Thanks for your help/reading.
Footnote:
This is the first question I have asked here but I have benefitted from this site's guidance for a few months now. Apologies if this question/solution is extant, but I looked for it and could not find a way to cobble together a solution. Most search results come up as "how to tell if an integer is even".

#root is correct that your assumption about how to optimise this is false, but I'd thought it'd be useful to point out why what you're doing isn't working on a Python level.
Your bool problem:
[num for num in primes if any(x for x in '024685' in str(num))] # failed: 'bool' object is not iterable
'024685' in str(num) is being evaluated first, so it equates to for x in True - which isn't possible. The above would be written as:
[num for num in primes if not any(ch in '024685' for ch in str(num)]

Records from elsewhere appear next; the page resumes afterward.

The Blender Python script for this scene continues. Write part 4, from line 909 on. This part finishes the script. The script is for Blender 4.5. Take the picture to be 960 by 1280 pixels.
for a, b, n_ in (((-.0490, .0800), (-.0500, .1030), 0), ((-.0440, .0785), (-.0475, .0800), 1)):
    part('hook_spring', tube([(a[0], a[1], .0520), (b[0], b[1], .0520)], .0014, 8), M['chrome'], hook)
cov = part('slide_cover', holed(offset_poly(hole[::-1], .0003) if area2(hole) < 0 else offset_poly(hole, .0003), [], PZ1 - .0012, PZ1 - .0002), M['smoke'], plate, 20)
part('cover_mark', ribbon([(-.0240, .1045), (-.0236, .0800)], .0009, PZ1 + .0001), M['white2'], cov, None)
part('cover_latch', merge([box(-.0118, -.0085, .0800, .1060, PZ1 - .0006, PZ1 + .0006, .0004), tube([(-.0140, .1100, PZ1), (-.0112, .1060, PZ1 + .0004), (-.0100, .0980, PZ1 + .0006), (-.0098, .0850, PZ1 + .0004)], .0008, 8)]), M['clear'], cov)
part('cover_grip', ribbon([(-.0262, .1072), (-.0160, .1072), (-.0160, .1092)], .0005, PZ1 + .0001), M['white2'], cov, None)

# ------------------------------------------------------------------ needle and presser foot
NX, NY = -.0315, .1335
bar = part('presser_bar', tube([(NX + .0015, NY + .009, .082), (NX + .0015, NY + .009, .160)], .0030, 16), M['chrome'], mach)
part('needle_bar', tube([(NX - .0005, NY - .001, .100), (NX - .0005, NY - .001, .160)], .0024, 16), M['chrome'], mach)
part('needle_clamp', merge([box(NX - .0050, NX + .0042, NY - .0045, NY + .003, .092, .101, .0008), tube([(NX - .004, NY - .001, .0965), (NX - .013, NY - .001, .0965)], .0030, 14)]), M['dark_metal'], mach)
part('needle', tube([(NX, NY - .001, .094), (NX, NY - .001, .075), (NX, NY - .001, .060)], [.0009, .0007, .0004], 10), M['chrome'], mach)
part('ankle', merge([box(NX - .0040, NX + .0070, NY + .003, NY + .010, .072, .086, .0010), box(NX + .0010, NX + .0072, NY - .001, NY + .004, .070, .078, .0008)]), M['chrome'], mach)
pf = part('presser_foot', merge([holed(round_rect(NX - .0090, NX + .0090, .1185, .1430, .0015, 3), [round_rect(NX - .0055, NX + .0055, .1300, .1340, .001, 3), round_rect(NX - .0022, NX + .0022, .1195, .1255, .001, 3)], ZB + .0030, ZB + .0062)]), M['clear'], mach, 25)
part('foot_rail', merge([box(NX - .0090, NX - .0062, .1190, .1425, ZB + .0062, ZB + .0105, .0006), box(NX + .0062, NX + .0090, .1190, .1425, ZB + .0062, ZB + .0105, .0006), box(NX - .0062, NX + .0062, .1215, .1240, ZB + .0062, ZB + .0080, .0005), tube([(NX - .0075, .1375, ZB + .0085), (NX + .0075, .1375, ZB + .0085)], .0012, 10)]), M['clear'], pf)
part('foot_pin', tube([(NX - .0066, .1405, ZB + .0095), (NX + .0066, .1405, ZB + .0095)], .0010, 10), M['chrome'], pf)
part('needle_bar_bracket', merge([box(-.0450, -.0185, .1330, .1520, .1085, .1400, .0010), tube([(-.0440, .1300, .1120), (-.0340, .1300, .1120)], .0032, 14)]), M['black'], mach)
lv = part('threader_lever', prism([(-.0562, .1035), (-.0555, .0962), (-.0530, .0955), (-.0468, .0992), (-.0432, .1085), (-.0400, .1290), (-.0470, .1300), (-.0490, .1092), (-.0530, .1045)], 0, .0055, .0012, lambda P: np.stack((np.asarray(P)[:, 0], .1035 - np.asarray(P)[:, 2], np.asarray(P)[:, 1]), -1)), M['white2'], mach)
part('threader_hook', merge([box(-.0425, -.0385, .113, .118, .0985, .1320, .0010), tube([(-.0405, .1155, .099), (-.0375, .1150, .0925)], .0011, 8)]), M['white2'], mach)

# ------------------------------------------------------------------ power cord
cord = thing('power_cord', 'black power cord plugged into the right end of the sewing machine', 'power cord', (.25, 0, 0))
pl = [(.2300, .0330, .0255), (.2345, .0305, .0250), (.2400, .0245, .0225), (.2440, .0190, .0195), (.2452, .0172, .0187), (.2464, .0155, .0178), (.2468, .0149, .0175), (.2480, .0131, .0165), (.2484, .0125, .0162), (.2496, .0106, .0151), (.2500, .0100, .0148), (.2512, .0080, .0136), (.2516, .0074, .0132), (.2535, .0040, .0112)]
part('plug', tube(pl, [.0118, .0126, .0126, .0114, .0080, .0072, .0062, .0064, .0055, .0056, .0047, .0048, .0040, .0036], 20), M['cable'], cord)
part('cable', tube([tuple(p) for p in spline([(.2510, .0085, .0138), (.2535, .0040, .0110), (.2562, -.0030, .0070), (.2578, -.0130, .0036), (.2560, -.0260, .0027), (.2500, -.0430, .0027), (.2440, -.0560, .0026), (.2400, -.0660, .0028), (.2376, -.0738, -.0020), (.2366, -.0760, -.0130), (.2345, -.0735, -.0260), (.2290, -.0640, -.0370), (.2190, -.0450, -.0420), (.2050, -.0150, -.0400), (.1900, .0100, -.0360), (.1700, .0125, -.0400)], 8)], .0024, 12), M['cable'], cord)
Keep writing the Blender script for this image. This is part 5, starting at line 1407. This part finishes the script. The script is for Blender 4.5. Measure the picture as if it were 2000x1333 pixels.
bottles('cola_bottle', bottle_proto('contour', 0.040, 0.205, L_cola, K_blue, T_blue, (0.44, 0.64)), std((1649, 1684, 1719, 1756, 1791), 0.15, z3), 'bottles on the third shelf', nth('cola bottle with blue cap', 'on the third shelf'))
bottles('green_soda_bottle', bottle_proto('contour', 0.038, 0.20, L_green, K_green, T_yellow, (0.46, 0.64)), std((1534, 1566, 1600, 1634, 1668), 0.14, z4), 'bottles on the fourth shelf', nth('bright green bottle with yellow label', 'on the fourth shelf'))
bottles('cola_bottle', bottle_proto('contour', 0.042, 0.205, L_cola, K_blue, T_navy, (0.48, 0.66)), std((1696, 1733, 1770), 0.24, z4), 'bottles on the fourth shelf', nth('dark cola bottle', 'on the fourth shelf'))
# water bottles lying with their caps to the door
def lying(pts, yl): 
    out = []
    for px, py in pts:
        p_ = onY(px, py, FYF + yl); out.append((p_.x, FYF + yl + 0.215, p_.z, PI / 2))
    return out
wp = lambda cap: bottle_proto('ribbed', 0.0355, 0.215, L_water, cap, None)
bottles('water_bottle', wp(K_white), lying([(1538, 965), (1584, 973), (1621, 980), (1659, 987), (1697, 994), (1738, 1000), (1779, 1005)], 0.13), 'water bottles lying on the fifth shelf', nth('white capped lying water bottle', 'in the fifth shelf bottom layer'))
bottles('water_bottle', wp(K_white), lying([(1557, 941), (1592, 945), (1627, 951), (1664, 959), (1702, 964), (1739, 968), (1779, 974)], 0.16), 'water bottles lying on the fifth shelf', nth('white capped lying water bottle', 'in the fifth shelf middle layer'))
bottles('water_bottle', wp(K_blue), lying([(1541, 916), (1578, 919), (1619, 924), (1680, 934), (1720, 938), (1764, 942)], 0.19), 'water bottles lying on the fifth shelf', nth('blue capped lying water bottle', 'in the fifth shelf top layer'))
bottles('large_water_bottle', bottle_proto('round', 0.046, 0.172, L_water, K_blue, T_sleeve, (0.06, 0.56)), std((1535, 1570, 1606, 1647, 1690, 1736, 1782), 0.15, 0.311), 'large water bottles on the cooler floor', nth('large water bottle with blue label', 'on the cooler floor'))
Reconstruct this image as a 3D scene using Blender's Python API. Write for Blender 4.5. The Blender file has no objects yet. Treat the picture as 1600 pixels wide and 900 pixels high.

Which takes each character from str(num) and checks to see if it's one of '024685'.
Your list problem:
There's a rule of thumb here - don't modify something you're iterating over. If you were to try this with a dict you'd get an exception thrown - but for a list it's likely to get silently wrong, but occasionally will break.
When removing more than one value from a list, it's better to build a new list keeping only the required values, eg:
no_zero = [num for num in primes if '0' not in str(num)]
And if you wanted to modify the original primes:
primes[:] = no_zero
Your last example also fails because of .remove(), and putting the above together can be written as:
[num for num in primes if not any(num % i == 0 for i in (2, 5)]
Misc:
You may wish to consider storing the primes in a set - as you're not concerned about the order of the primes, and will be faster for membership testing.

Thanks, Jon Clements. I was able to solve the problem today with the following script (note that I had to make sure the '024685' stripper did not strip out '2' and '5' because those were part of the answer, which threw me off for awhile...):
import math
import itertools
def prime_test(number):
if all(number % x != 0 for x in range(2, int(math.sqrt(number)) + 1)):
return True
else:
return False
def find_primes(limit):
primes = [2]
for x in range(3, limit + 1, 2):
if prime_test(x):
primes.append(x)
else:
pass
return primes
def circulate(number):
circ_list = [number]
x = 1
while x < len(str(number)):
number = str(number)[1:] + str(number)[0]
circ_list.append(number)
x += 1
return circ_list
def main():
primes = find_primes(1000000)
no_evens = [x for x in primes if not any(ch in '024685' for ch in str(x) if len(str(x)) > 1)]
circular_primes = []
for prime in no_evens:
if all(prime_test(x) for x in circulate(prime)):
circular_primes.append(prime)
else:
pass
return circular_primes, len(circular_primes)
if __name__ == '__main__':
print(main())
Another thing I didn't realize is that I was merely supposed to rotate the number, not provide all possible permutations of it. These gotches probably throw people off when they're trying to solve the problem.